This same NTP server is a virtual machine hosted in Azure and remained the entire year with fixed score at 20, but since day 22 the score began to be reduced due to the high offset.
Due to the behavior of the monitoring station graph, the score appears to be gradually reduced until the NTP service resynchronizes the time with the time source, as if something were causing the clock to be delayed in a short period of time.
I’m using three distinct stratum 1 time sources.
The test result made from another server using the ntpdate -q command shows an offset of -0.034593.
I also use a DNS and HTTP services monitoring application called Uptimerobot, which has shown a considerable increase in latency of requests in recent days.
Could anyone tell me what I can do to try to solve this? I haven’t made any modifications to the server recently.
The three stratum 1’s you’re using are working fine.
My NTP monitoring client shows the same behavior as the NTP Pool monitor.
One guess is that the VM is resource starved. Try increasing the polling rate. e.g.,
server a.b.c.d minpoll 7 maxpoll 7
I think other virtual machines present on the same host have gone on to consume a lot of resources in recent days, increasing the clock delay in short time.
Alternatively, I stopped using time synchronization with external NTP sources and configured my virtual machine to sync directly with host time. According to Microsoft documentation, “Azure hosts are synchronized to internal Microsoft time servers that take their time from Microsoft-owned Stratum 1 devices, with GPS antennas. Virtual machines in Azure can either depend on their host to pass the accurate time ( host time ) on to the VM.”

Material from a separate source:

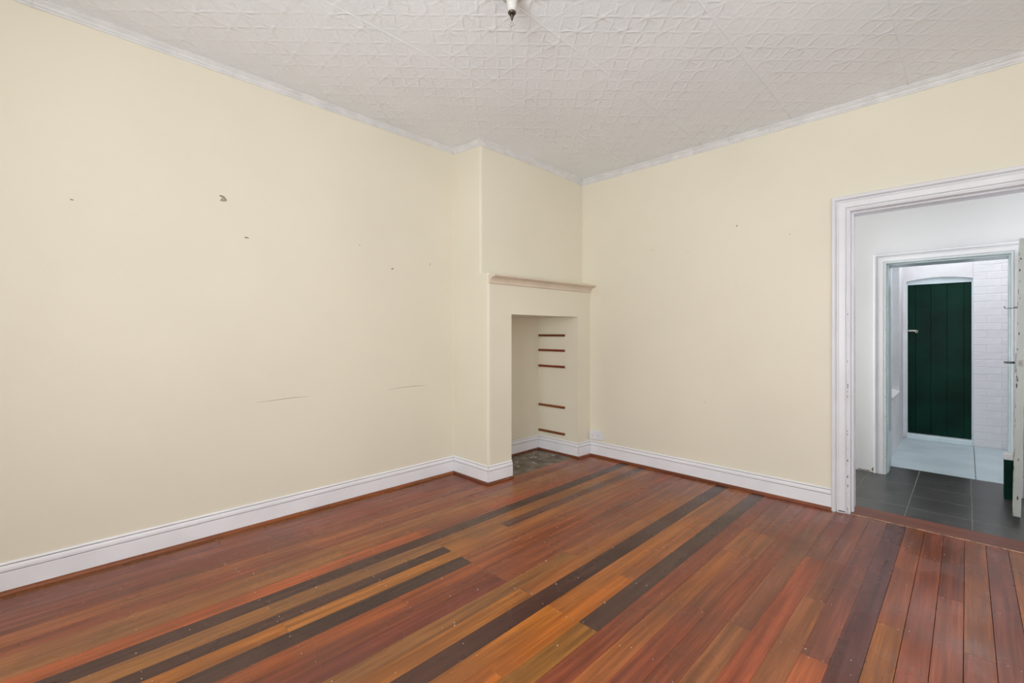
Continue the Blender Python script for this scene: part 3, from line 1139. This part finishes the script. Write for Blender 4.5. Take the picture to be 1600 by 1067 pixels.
# ------------------------------------------------------------------ power outlet
px0, px1 = -2.190 * H, -2.072 * H
pz0, pz1 = (1 - 0.862) * H, (1 - 0.792) * H
root = empty('power_outlet', ((px0 + px1) / 2, YR, (pz0 + pz1) / 2))
tag(root, 'white double power outlet on the wall just above the skirting', 'power outlet')
hw, hh = (px1 - px0) / 2, (pz1 - pz0) / 2
bm = bmesh.new()
bbox(bm, -hw, hw, -0.022, 0.0, -hh, hh, 0.003, 2)
fin('mounting_block', bm, M['plastic'], root)
bm = bmesh.new()
bbox(bm, -hw + 0.004, hw - 0.004, -0.030, -0.021, -hh + 0.004, hh - 0.004, 0.0025, 2)
fp = fin('face_plate', bm, M['plastic'], root)
for cx in (-0.038, 0.038):
    for dx, dz, r_ in ((-0.007, 0.004, 0.5), (0.007, 0.004, -0.5), (0, -0.012, 0)):
        bm = bmesh.new()
        bbox(bm, -0.0011, 0.0011, -0.0306, -0.028, -0.004, 0.004)
        bm.transform(Matrix.Translation((cx + dx, 0, dz)) @ Matrix.Rotation(r_, 4, 'Y'))
        fin('socket_slot', bm, M['dark'], fp)
    bm = bmesh.new()
    bbox(bm, cx - 0.005 + (0.022 if cx > 0 else -0.022), cx + 0.005 + (0.022 if cx > 0 else -0.022), -0.034, -0.029, 0.006, 0.022, 0.001)
    fin('switch', bm, M['plastic'], fp)

# ------------------------------------------------------------------ ceiling light: batten holder and bare clear bulb
tb = 2.33
bx_, by_ = -tb * math.sqrt(.5), tb * math.sqrt(.5)
zc_ = zceil(bx_, by_)
root = empty('ceiling_light', (bx_, by_, zc_))
tag(root, 'bare clear bulb hanging in a white batten holder from the ceiling', 'ceiling light')
zbot = H + (521 - 48) / 710 * tb - zc_          # bulb bottom, relative to the ceiling
zsk = H + (521 - 21) / 710 * tb - zc_           # holder skirt
bm = bmesh.new()
lathe(bm, [(0.0, 0.004), (0.058, 0.002), (0.060, -0.012), (0.056, -0.020), (0.034, -0.027), (0.029, -0.040), (0.025, zsk + 0.030), (0.021, zsk + 0.008), (0.0, zsk + 0.006)], 28)
rose = fin('batten_holder', bm, M['holder'], root, True)
bm = bmesh.new()
lathe(bm, [(0.0, zsk + 0.010), (0.0195, zsk + 0.007), (0.0215, zsk + 0.003), (0.0190, zsk - 0.002), (0.012, zsk - 0.007), (0.0, zsk - 0.007)], 24)
fin('socket_ring', bm, M['brass'], rose, True)
for q in (2.2, 4.4):
    bm = bmesh.new()
    lathe(bm, [(0.0, -0.021), (0.004, -0.022), (0.003, -0.0245), (0.0, -0.025)], 10, (0.045 * math.cos(q), 0.045 * math.sin(q), 0))
    fin('screw', bm, M['chip'], rose)
bm = bmesh.new()
cap_z = zsk - 0.004
bl = cap_z - zbot
prof = [(0.0, cap_z), (0.0105, cap_z), (0.0105, cap_z - 0.012), (0.0125, cap_z - 0.25 * bl)]
R = 0.0185
zc2 = zbot + R
for i in range(10):
    t = math.radians(35) + (PI - math.radians(35)) * i / 9
    prof.append((R * math.sin(t), zc2 + R * math.cos(t)))
lathe(bm, prof, 24)
bulb = fin('bulb', bm, M['glass'], root, True)
bulb['label'] = 'clear glass bulb'
bm = bmesh.new()
lathe(bm, [(0.0, cap_z), (0.0095, cap_z), (0.0095, cap_z - 0.010), (0.006, cap_z - 0.018), (0.003, cap_z - 0.034), (0.0, cap_z - 0.035)], 16)
fin('bulb_stem', bm, M['brass'], bulb, True)
bm = bmesh.new()
tube(bm, [(-0.009, 0, zc2 + 0.004), (-0.003, 0, cap_z - 0.034), (0.003, 0, cap_z - 0.034), (0.009, 0, zc2 + 0.004)], 0.0005, 5)
tube(bm, [(-0.009 + 0.018 * i / 12, 0.0012 * (-1) ** i, zc2 + 0.004) for i in range(13)], 0.0006, 5)
fin('filament', bm, M['steel'], bulb)

# ------------------------------------------------------------------ small marks on the walls, each where it is on its wall
def unproj(px, py, plane, val):
    u, v_ = (px - 800) / 710.0, (521 - py) / 710.0
    d = Vector(((u - 1) * math.sqrt(.5), (u + 1) * math.sqrt(.5), v_))
    t = val / (d.x if plane == 'x' else d.y)
    return Vector((0, 0, H)) + d * t


def marks(wall, name, lst, plane, val, mat):
    nrm = (1, 0, 0) if plane == 'x' else (0, -1, 0)
    u = (0, 1, 0) if plane == 'x' else (1, 0, 0)
    for px, py, a, b in lst:
        p = unproj(px, py, plane, val)
        hold = empty('tmp_anchor')
        o = chips(hold, name, [(p, u, nrm, a, b)], mat)
        o.parent = wall
        del o['kind']
        bpy.data.objects.remove(hold)


marks(wall_left, 'plaster_chip', [(349, 312, .022, .024), (385, 371, .013, .007), (112, 312, .010, .005), (613, 420, .013, .008), (562, 383, .006, .004), (672, 413, .005, .012), (344, 306, .006, .007)], 'x', XL, M['plasterchip'])
marks(wall_left, 'nail_hole', [(346, 306, .004, .005), (388, 372, .004, .004), (612, 420, .004, .004)], 'x', XL, M['chip'])
marks(wall_right, 'nail_hole', [(1151, 353, .006, .006), (1019, 390, .005, .005), (1075, 393, .004, .004), (1234, 366, .004, .004), (1101, 628, .003, .005), (1150, 450, .004, .004), (965, 411, .004, .005)], 'y', YR, M['scuff'])
marks(wall_right, 'plaster_chip', [(1152, 352, .0035, .0035)], 'y', YR, M['chip'])
# long scuffs
for pts_ in ([(400, 629), (430, 625), (460, 621), (484, 619)], [(606, 609), (630, 605), (650, 603), (668, 602)]):
    bm = bmesh.new()
    rr = [unproj(a, b, 'x', XL) for a, b in pts_]
    rings = []
    for i, p in enumerate(rr):
        h_ = 0.0016 if 0 < i < len(rr) - 1 else 0.0004
        rings.append([(p.x + 0.0008, p.y, p.z - h_), (p.x + 0.0008, p.y, p.z + h_), (p.x - 0.001, p.y, p.z + h_), (p.x - 0.001, p.y, p.z - h_)])
    loft(bm, rings)
    fin('scuff_line', bm, M['scuff'], wall_left)
marks(wall_chimney, 'nail_hole', [(838.5, 341, .005, .005)], 'x', face_up(2.5 * H), M['scuff'])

After I started using host time sync instead of using external sources, I noticed that the clock offset has decreased and is much more stable. The only downside is that now my server is considered a Stratum 4.

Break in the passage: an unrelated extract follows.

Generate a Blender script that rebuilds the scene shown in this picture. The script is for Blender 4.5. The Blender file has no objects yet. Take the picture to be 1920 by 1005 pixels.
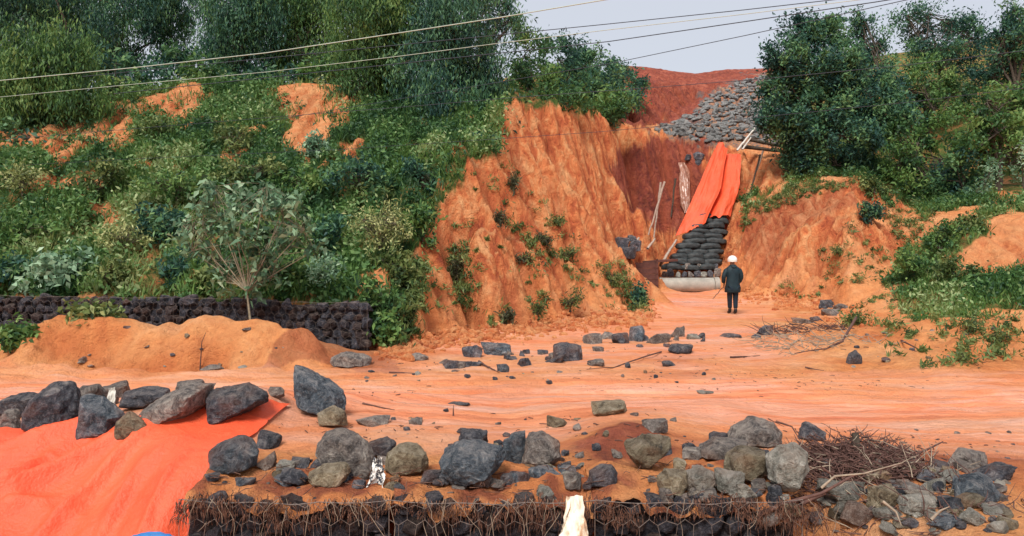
import bpy, bmesh, math, random
import numpy as np
from mathutils import Vector, Matrix, noise as mnoise
from mathutils.geometry import delaunay_2d_cdt
from mathutils.bvhtree import BVHTree

S = bpy.context.scene
C = S.collection
F, HZ, CZ = 1400.0, 470.0, 1.95          # focal (px of 1920), horizon row, eye height

# ---------------------------------------------------------------- camera
cd = bpy.data.cameras.new('camera'); cam = bpy.data.objects.new('camera', cd); C.objects.link(cam)
cam.location = (0, 0, CZ); cam.rotation_euler = (math.radians(90), 0, 0)
cd.sensor_width = 36; cd.lens = 36 * F / 1920
cd.shift_y = -(502.5 - HZ) / 1920
cd.clip_start = 0.05; cd.clip_end = 2000
S.camera = cam
# ---------------------------------------------------------------- world, sun, exposure
SUN_EL, SUN_AZ = math.radians(50), math.radians(200)      # azimuth measured clockwise from +Y
w = bpy.data.worlds.new('World'); S.world = w; w.use_nodes = True
nt = w.node_tree; nt.nodes.clear()
out = nt.nodes.new('ShaderNodeOutputWorld'); bg = nt.nodes.new('ShaderNodeBackground')
sky = nt.nodes.new('ShaderNodeTexSky'); sky.sky_type = 'NISHITA'; sky.sun_disc = False
sky.sun_elevation = SUN_EL; sky.sun_rotation = SUN_AZ; sky.air_density = 1.0; sky.dust_density = 3.0
mix = nt.nodes.new('ShaderNodeMix'); mix.data_type = 'RGBA'; mix.inputs[0].default_value = 0.88
mix.inputs[7].default_value = (3.38, 3.52, 3.86, 1)       # cloud cover
nt.links.new(sky.outputs[0], mix.inputs[6]); nt.links.new(mix.outputs[2], bg.inputs[0])
bg.inputs[1].default_value = 0.074
nt.links.new(bg.outputs[0], out.inputs[0])
sd = bpy.data.lights.new('sun', 'SUN'); sun = bpy.data.objects.new('sun', sd); C.objects.link(sun)
sd.energy = 1.5; sd.angle = math.radians(22); sd.color = (1.0, 0.95, 0.88)
sdir = Vector((math.sin(SUN_AZ) * math.cos(SUN_EL), math.cos(SUN_AZ) * math.cos(SUN_EL), math.sin(SUN_EL)))
sun.rotation_euler = (-sdir).to_track_quat('-Z', 'Y').to_euler(); sun.location = (0, 0, 40)
S.view_settings.view_transform = 'Standard'; S.view_settings.look = 'None'
S.view_settings.exposure = 1.45; S.view_settings.gamma = 1
S.cycles.max_bounces = 6; S.cycles.transparent_max_bounces = 6

rng = np.random.default_rng(11); random.seed(11)
# ---------------------------------------------------------------- helpers
def P(px, py, D): return ((px - 960) / F * D, D, CZ - (py - HZ) / F * D)
def tag(o, label=None, cat=None, group=None, kind=None):
    for k, v in (('label', label), ('category', cat), ('group', group), ('kind', kind)):
        if v: o[k] = v
    return o
def empty(name, loc, label=None, cat=None, group=None):
    o = bpy.data.objects.new(name, None); C.objects.link(o); o.location = loc
    o.empty_display_size = 0.2
    return tag(o, label, cat, group)
def link(name, me, parent=None, loc=None):
    o = bpy.data.objects.new(name, me); C.objects.link(o)
    if loc is not None: o.location = loc
    if parent: o.parent = parent
    return o
def mesh(name, V, Fc, mat, attrs=None, smooth=True, cols=None):
    V = np.asarray(V, dtype=np.float32); Fc = np.asarray(Fc, dtype=np.int32); k = Fc.shape[1]
    me = bpy.data.meshes.new(name)
    me.vertices.add(len(V)); me.vertices.foreach_set('co', V.ravel())
    me.loops.add(Fc.size); me.loops.foreach_set('vertex_index', Fc.ravel())
    me.polygons.add(len(Fc)); me.polygons.foreach_set('loop_start', np.arange(len(Fc), dtype=np.int32) * k)
    me.polygons.foreach_set('loop_total', np.full(len(Fc), k, dtype=np.int32))
    me.polygons.foreach_set('use_smooth', np.full(len(Fc), smooth))
    for n, a in (attrs or {}).items():
        at = me.attributes.new(n, 'FLOAT', 'POINT'); at.data.foreach_set('value', np.asarray(a, dtype=np.float32))
    for n, a in (cols or {}).items():
        at = me.attributes.new(n, 'FLOAT_COLOR', 'POINT'); at.data.foreach_set('color', np.asarray(a, dtype=np.float32).ravel())
    me.update(calc_edges=True); me.validate()
    if mat: me.materials.append(mat)
    return me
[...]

Is there a problem using a server that synchronizes with host time in NTP Pool instead of external time sources?
The time is stable now and seems accurate. If one trusts the Microsoft documentation and implementation, that should be sufficient. While I have little direct experience, I do know that Microsoft invested a lot of effort into this.
Not at all. The host itself synchronizes with other servers. Besides, this is not different from many public servers that some colleges and companies make available for general use, whether in the pool or not.